# Data segment

-*-

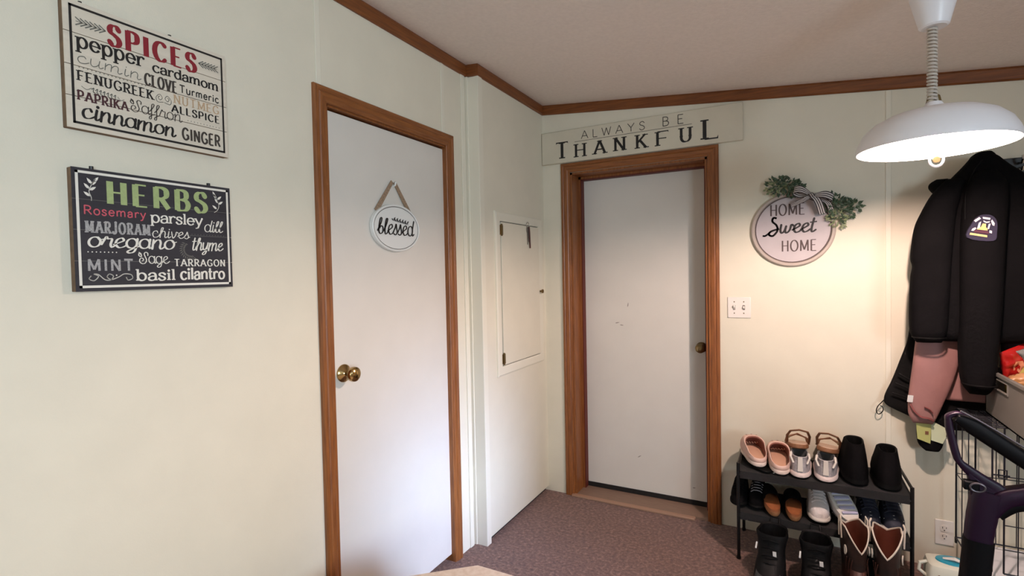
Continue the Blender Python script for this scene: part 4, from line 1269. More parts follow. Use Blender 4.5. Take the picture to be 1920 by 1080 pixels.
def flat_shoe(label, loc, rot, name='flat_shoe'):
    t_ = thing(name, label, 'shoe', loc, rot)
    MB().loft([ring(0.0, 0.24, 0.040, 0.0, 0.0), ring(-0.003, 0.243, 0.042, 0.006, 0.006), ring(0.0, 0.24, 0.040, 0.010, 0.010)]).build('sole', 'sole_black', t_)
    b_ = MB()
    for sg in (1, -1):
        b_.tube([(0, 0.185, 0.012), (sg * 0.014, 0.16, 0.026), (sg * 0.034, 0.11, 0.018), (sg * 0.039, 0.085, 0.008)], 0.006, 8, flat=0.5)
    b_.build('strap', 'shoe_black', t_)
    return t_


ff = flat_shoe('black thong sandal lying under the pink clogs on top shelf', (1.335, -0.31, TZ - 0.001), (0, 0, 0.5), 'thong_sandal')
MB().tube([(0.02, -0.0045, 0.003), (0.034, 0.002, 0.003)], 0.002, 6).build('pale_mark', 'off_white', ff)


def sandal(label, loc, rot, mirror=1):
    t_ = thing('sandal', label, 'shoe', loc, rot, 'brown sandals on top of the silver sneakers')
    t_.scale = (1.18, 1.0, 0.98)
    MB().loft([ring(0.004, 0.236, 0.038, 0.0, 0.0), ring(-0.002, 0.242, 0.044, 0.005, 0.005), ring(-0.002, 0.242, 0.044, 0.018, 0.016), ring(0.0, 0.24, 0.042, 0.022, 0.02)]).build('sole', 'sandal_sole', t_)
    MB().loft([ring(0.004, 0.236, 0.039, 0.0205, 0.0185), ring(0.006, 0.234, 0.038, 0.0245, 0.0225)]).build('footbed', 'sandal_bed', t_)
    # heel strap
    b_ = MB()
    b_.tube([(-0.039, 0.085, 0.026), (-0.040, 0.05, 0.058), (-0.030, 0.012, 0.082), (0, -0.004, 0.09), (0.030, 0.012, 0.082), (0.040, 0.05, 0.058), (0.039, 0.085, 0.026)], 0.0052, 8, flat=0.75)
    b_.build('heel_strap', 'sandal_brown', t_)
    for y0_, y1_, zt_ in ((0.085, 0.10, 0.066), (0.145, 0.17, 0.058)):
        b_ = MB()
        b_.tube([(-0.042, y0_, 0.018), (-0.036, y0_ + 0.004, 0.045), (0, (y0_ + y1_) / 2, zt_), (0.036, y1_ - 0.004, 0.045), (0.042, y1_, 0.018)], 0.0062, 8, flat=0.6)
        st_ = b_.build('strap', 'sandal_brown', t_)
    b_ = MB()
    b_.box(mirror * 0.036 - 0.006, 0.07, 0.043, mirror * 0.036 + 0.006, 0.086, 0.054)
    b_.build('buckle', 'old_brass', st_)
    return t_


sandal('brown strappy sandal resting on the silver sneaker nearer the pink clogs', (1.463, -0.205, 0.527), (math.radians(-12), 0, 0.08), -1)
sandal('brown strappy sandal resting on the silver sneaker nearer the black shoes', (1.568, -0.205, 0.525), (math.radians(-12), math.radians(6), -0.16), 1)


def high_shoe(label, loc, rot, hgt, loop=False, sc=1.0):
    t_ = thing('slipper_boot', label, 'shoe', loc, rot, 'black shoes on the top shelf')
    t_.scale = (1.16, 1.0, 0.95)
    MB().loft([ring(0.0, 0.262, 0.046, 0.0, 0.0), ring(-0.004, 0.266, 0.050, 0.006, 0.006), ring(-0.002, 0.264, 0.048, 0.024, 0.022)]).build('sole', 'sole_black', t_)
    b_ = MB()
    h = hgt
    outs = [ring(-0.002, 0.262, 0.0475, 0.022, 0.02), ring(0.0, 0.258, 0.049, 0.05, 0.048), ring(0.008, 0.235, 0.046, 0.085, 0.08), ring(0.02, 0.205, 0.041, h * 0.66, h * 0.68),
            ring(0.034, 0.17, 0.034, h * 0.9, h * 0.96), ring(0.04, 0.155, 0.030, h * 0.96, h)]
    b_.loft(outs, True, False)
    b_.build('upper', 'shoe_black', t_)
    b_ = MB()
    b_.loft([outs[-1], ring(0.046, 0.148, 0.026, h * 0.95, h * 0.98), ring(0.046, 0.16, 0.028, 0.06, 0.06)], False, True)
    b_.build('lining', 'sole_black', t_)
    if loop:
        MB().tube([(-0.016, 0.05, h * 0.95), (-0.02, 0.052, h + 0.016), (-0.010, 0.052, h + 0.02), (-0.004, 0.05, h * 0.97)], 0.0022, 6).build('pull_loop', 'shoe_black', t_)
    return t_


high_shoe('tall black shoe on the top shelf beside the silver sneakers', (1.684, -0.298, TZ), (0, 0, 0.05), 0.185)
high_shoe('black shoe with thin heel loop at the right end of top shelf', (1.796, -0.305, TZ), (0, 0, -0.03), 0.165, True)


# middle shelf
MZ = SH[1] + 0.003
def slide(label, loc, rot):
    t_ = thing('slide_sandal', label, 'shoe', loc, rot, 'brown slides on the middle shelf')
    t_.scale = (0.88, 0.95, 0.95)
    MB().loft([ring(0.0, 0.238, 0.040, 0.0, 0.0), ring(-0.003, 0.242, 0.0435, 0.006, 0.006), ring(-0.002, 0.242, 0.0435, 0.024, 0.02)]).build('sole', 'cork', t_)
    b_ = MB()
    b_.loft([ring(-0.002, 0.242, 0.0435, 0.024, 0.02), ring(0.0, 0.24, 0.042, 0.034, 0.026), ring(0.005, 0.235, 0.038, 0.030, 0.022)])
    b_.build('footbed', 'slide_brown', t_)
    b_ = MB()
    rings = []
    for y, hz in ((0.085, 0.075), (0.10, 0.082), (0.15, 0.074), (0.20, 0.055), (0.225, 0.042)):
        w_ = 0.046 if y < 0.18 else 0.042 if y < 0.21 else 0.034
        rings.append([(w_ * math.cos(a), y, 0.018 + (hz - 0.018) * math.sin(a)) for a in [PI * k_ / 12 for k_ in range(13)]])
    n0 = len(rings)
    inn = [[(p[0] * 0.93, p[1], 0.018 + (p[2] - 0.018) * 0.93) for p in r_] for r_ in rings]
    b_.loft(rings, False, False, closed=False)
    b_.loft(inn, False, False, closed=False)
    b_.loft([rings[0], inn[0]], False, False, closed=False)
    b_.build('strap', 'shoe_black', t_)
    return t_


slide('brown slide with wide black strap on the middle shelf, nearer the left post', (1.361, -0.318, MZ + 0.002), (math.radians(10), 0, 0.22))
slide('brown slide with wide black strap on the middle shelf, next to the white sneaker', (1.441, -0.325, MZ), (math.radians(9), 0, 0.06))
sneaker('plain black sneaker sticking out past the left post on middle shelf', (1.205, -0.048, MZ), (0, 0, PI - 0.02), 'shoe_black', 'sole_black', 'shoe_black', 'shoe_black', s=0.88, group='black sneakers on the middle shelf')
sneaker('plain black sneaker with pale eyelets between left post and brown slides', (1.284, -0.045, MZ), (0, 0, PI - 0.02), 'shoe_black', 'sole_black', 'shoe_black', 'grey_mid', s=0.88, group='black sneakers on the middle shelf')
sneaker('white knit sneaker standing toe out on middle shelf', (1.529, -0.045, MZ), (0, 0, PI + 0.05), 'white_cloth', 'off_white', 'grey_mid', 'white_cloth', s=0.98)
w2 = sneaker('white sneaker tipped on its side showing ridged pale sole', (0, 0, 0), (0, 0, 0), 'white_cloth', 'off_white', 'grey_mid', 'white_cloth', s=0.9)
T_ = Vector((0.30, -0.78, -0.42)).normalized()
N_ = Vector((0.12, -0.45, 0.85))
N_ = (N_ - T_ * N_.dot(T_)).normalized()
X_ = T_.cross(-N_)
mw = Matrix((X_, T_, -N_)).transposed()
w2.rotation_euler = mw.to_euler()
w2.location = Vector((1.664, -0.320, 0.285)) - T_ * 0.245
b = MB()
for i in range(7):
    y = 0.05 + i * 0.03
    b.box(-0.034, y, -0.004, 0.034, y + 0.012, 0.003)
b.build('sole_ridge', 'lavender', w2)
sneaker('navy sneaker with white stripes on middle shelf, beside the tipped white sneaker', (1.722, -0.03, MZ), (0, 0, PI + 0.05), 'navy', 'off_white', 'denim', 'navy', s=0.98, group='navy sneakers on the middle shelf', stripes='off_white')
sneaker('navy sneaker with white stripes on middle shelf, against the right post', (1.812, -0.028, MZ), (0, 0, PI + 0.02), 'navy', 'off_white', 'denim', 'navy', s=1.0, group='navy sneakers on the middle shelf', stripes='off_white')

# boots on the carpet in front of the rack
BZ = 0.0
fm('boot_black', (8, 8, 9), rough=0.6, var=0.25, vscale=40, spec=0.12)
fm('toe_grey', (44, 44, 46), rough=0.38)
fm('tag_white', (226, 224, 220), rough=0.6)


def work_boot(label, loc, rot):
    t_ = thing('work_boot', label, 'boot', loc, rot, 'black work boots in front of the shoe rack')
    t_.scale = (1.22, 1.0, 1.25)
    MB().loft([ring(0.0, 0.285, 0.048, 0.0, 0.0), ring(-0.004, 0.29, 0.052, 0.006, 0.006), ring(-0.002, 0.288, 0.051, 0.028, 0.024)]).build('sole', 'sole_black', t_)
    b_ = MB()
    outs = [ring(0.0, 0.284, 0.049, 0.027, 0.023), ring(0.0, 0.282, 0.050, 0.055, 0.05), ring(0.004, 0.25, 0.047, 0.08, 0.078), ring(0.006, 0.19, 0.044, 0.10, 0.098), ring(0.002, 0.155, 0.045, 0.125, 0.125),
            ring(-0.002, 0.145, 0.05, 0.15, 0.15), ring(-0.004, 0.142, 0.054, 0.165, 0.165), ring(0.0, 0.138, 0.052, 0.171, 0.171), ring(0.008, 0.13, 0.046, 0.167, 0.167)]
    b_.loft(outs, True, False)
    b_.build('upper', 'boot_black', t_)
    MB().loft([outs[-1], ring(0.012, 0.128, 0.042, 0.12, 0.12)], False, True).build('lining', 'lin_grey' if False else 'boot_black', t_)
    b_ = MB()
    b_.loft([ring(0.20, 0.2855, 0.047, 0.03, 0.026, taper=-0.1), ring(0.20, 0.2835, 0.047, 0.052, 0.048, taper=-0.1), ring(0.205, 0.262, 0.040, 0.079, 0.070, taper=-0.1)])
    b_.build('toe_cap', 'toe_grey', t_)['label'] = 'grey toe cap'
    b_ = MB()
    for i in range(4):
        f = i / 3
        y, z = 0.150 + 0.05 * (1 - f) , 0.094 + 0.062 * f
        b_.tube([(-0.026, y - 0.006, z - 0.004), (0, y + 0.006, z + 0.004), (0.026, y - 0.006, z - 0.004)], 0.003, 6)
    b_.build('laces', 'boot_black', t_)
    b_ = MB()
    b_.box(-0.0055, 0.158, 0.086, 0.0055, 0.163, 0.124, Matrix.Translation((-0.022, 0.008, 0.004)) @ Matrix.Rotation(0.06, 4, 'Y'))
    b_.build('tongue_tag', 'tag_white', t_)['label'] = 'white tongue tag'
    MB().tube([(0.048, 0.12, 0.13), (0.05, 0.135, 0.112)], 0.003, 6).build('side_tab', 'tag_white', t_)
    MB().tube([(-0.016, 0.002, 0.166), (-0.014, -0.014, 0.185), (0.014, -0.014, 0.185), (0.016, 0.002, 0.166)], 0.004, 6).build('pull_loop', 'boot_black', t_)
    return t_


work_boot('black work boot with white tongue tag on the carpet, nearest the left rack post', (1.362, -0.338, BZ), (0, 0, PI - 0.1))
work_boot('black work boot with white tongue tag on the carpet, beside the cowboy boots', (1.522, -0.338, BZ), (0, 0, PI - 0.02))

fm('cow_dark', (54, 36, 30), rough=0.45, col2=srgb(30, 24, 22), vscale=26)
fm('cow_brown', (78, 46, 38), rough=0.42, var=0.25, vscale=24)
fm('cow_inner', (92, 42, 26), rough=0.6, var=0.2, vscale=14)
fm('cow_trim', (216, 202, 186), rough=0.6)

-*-

# Goal
Exactly reproduce the run of lines from the start of the listing through the line with "6).build('pale_mark', 'off_white', ff)", inclusive; pictures are not copied.

# Answer to the task
Continue the Blender Python script for this scene: part 4, from line 1269. More parts follow. Use Blender 4.5. Take the picture to be 1920 by 1080 pixels.
def flat_shoe(label, loc, rot, name='flat_shoe'):
    t_ = thing(name, label, 'shoe', loc, rot)
    MB().loft([ring(0.0, 0.24, 0.040, 0.0, 0.0), ring(-0.003, 0.243, 0.042, 0.006, 0.006), ring(0.0, 0.24, 0.040, 0.010, 0.010)]).build('sole', 'sole_black', t_)
    b_ = MB()
    for sg in (1, -1):
        b_.tube([(0, 0.185, 0.012), (sg * 0.014, 0.16, 0.026), (sg * 0.034, 0.11, 0.018), (sg * 0.039, 0.085, 0.008)], 0.006, 8, flat=0.5)
    b_.build('strap', 'shoe_black', t_)
    return t_


ff = flat_shoe('black thong sandal lying under the pink clogs on top shelf', (1.335, -0.31, TZ - 0.001), (0, 0, 0.5), 'thong_sandal')
MB().tube([(0.02, -0.0045, 0.003), (0.034, 0.002, 0.003)], 0.002, 6).build('pale_mark', 'off_white', ff)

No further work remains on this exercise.